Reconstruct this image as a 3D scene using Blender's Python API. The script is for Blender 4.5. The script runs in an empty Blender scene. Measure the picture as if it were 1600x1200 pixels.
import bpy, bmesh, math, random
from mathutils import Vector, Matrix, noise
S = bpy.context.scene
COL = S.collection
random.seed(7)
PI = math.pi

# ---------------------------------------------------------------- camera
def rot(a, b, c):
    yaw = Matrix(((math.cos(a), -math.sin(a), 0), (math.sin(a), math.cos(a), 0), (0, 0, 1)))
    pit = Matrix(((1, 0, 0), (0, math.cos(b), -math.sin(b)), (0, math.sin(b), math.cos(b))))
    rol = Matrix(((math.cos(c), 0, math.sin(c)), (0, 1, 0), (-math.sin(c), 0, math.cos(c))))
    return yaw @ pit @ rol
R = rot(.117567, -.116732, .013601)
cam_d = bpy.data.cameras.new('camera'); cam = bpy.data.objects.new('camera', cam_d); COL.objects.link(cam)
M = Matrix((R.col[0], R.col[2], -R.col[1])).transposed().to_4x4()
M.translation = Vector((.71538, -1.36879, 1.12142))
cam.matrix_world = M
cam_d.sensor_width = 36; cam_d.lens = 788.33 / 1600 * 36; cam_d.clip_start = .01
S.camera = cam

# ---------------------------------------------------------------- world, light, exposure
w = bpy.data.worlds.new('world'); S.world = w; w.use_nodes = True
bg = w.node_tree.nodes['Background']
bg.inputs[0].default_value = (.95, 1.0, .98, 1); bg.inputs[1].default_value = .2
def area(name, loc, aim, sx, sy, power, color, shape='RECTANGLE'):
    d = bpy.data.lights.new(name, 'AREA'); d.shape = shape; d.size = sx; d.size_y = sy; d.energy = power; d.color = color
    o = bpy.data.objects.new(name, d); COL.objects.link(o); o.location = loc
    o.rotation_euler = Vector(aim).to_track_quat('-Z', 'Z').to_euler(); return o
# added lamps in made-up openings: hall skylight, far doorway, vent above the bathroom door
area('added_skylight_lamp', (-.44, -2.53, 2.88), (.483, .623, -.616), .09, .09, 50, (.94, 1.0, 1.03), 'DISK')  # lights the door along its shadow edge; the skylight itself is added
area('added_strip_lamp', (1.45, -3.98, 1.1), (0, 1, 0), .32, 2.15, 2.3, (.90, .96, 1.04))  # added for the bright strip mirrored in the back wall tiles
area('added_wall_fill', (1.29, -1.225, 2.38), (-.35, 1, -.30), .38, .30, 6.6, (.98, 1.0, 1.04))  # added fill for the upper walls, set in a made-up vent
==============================
● TASK DESCRIPTION
Please write out exactly the lines from the start of the data through the line that contains "S.camera = cam", both ends included, and nothing else.

● RESPONSE
Reconstruct this image as a 3D scene using Blender's Python API. The script is for Blender 4.5. The script runs in an empty Blender scene. Measure the picture as if it were 1600x1200 pixels.
import bpy, bmesh, math, random
from mathutils import Vector, Matrix, noise
S = bpy.context.scene
COL = S.collection
random.seed(7)
PI = math.pi

# ---------------------------------------------------------------- camera
def rot(a, b, c):
    yaw = Matrix(((math.cos(a), -math.sin(a), 0), (math.sin(a), math.cos(a), 0), (0, 0, 1)))
    pit = Matrix(((1, 0, 0), (0, math.cos(b), -math.sin(b)), (0, math.sin(b), math.cos(b))))
    rol = Matrix(((math.cos(c), 0, math.sin(c)), (0, 1, 0), (-math.sin(c), 0, math.cos(c))))
    return yaw @ pit @ rol
R = rot(.117567, -.116732, .013601)
cam_d = bpy.data.cameras.new('camera'); cam = bpy.data.objects.new('camera', cam_d); COL.objects.link(cam)
M = Matrix((R.col[0], R.col[2], -R.col[1])).transposed().to_4x4()
M.translation = Vector((.71538, -1.36879, 1.12142))
cam.matrix_world = M
cam_d.sensor_width = 36; cam_d.lens = 788.33 / 1600 * 36; cam_d.clip_start = .01
S.camera = cam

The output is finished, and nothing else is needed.